Functions that operate on Complex numbers are referred to as Complex functions. An extension of the complex functions that accepts a complex number as input and returns a complex number is output. Input has two dimensions of information and output another two, giving us a total of four dimensions to fit into our graph. It is challenging to draw the graph for complex functions. Even though the Complex functions are often used for mapping and transformation, such as conformal mapping in complex analysis. The phase and absolute value diagrams help visualize how these mappings and transformations alter the complex plane, preserving angles or shapes, which is a fundamental property of conformal mappings. The conformal mappings find applications in engineering and physics, where complex numbers describe electrical circuits, waves, and quantum mechanics, among other things. Understanding the phase and magnitude of complex functions is essential for solving problems in these domains.

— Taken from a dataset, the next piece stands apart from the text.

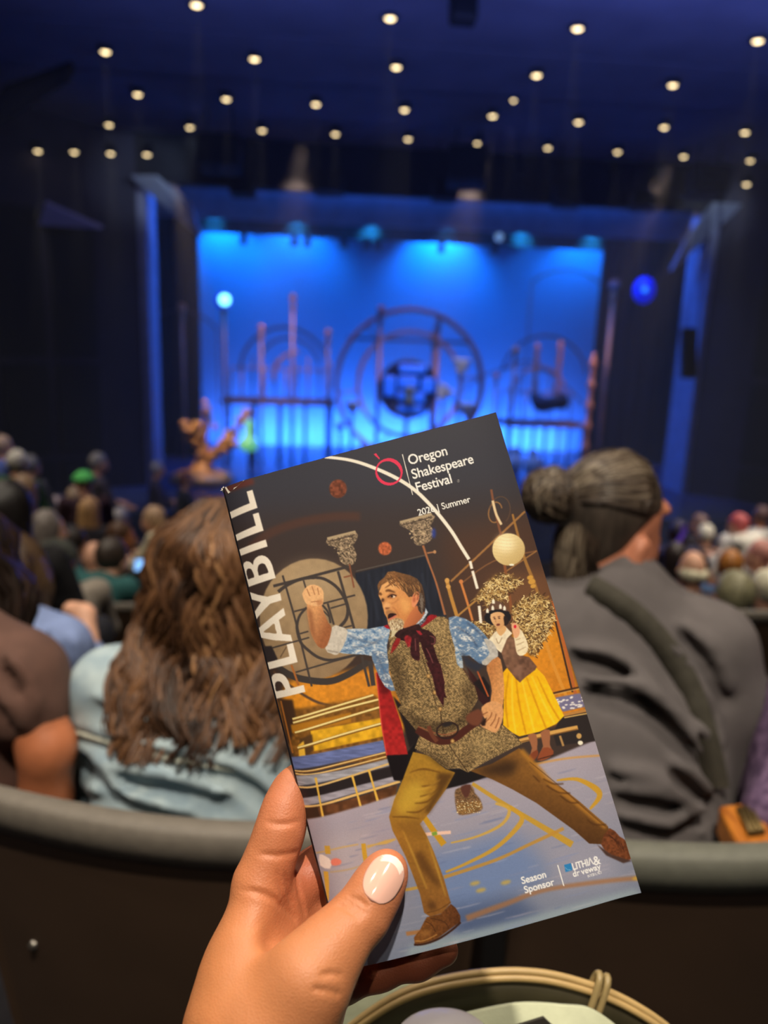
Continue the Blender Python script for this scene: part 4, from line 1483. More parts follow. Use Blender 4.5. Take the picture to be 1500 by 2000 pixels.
folds(gs, [([(1120, 1290), (1190, 1300), (1255, 1340), (1290, 1390)], 0.9), ([(1130, 1360), (1240, 1372), (1320, 1430), (1378, 1515)], 1.25), ([(1200, 1530), (1280, 1548), (1380, 1590)], 1.0),
           ([(1205, 1566), (1300, 1580), (1390, 1605)], 0.9), ([(1215, 1618), (1290, 1632), (1372, 1648)], 0.8), ([(1335, 1240), (1390, 1295), (1424, 1375)], 0.9), ([(1300, 1270), (1350, 1330), (1395, 1420), (1410, 1480)], 0.9),
           ([(1320, 1510), (1360, 1540), (1392, 1575)], 0.8), ([(1310, 1632), (1350, 1610), (1370, 1600)], 0.6), ([(1365, 1440), (1395, 1480), (1400, 1530)], 0.8)], 1.0, 1.8, 0.011, 0.022, .35, deep=.3)
body_obj('shirt', gs, .009, mat('grey_cotton', (92, 86, 86), 0.9, var=0.08, scale=30, bump=0.08), man, 2, lambda v: vnoise(v, 40, 8) * .0018)
MAN_SK.path([nb, nb + np.array([.05, .01, -.06]), shr, P(1412, 1370, 1.39), er, P(1448, 1505, 1.52), P(1470, 1530, 1.66)], [.05, .05, .045, .045, .042, .036, .028], .02)
MAN_SK.ell(P(1474, 1532, 1.7), (.04, .05, .03), k=.02)
body_obj('body', MAN_SK, .007, mat('skin_ruddy', (196, 126, 96), 0.5, var=0.14, scale=30), man)
tr = SDF()
for sx in (-.1, .1):
    tr.path([np.array([mbp[0] + sx, mbp[1] + .05, .26]), np.array([mbp[0] + sx, mbp[1] + .48, .28]), np.array([mbp[0] + sx, mbp[1] + .5, -.16])], [.11, .075, .055], .05)
body_obj('trousers', tr, .022, cloth((40, 40, 44)), man)
# shoulder strap lying on the shirt
mb = MB()
v, f = [], []
for i, p in enumerate(cl_):
    t_ = cl_[min(i + 1, len(cl_) - 1)] - cl_[max(i - 1, 0)]
    t_ /= np.linalg.norm(t_)
    n_ = (CAM - p) / np.linalg.norm(CAM - p)
    s_ = np.cross(t_, n_)
    s_ /= np.linalg.norm(s_)
    v += [p + s_ * .02, p - s_ * .02, p - s_ * .02 - n_ * .012, p + s_ * .02 - n_ * .012]
for i in range(len(cl_) - 1):
    for j in range(4):
        f.append((4 * i + j, 4 * i + (j + 1) % 4, 4 * i + 4 + (j + 1) % 4, 4 * i + 4 + j))
mb.add(v, f)
mb.build('shoulder_strap', mat('strap_webbing', (58, 54, 44), 0.85, var=0.15, scale=90, bump=0.2), man)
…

Phase and absolute value diagrams, also known as Argand diagrams or complex plane diagrams, are useful tools for visualizing and analyzing complex functions, whether they are univalent or multivalent. These diagrams help us understand the behavior of complex functions in terms of their magnitude (absolute value) and phase (argument) at various points in the complex plane. The phase diagram can help identify singularities (such as poles and branch points) as they typically manifest as discontinuities or infinite slopes in the diagram. The absolute value diagram can show the behavior of the function near these points, indicating if it approaches infinity or remains bounded.

In this section, the phase and absolute values of the function\( f(\zeta )\) from (11) have been examined (Figs. 1, 2, 3, 4 and 5) with various parameters and the following graphs (Figs. 1, 2, 3, 4 and 5) are drawn by using MATLAB. The phase and absolute values for the figures provide a geometric and intuitive way to understand the behavior of complex functions. They are particularly useful when dealing with univalent and multivalent functions, as they help identify key features, singularities, and transformations in the complex plane, making complex analysis more accessible and insightful.

Figure 1

For \(\alpha =0.1; b=1; \nu =2; n=1; \delta =1; \lambda =1; p=1; \ \ \) \( -1\le Re (\zeta ) \le 1; -1\le Im (\zeta ) \le 1. \)

Figure 2

For \(\alpha =0.5; b=1; \nu =2; n=1; \delta =1; \lambda =1; p=10; \ \ \) \( -1\le Re (\zeta ) \le 1; -1\le Im (\zeta ) \le 1. \)

Figure 3

For \(\alpha =0.1; b=1; \nu =5; n=1; \delta =1; \lambda =1; p=5; \ \ \) \( -1\le Re (\zeta ) \le 1; -1\le Im (\zeta ) \le 1. \)

Figure 4

For \(\alpha =0.5; b=1; \nu =15; n=1; \delta =1; \lambda =1; p=10; \ \ \) \( -1\le Re (\zeta ) \le 1; -1\le Im (\zeta ) \le 1. \)

Figure 5

For \(\alpha =0.9; b=4; \nu =5; n=5; \delta =1; \lambda =1; p=20; \ \ \) \( -1\le Re (\zeta ) \le 1; -1\le Im (\zeta ) \le 1. \)

Conclusions

In this article, the coefficient inequality, extreme points, growth and distortion, starlikeness and convexity, and partial sums for a new subclass by using the linear operator have been examined. Furthermore, the graphs of extremal functions are analyzed in terms of how it has been expressed while replacing the suitable values of the parameters. This work motivates the researchers to extend the results of this article into some new subclasses of meromorphic functions and q-calculus.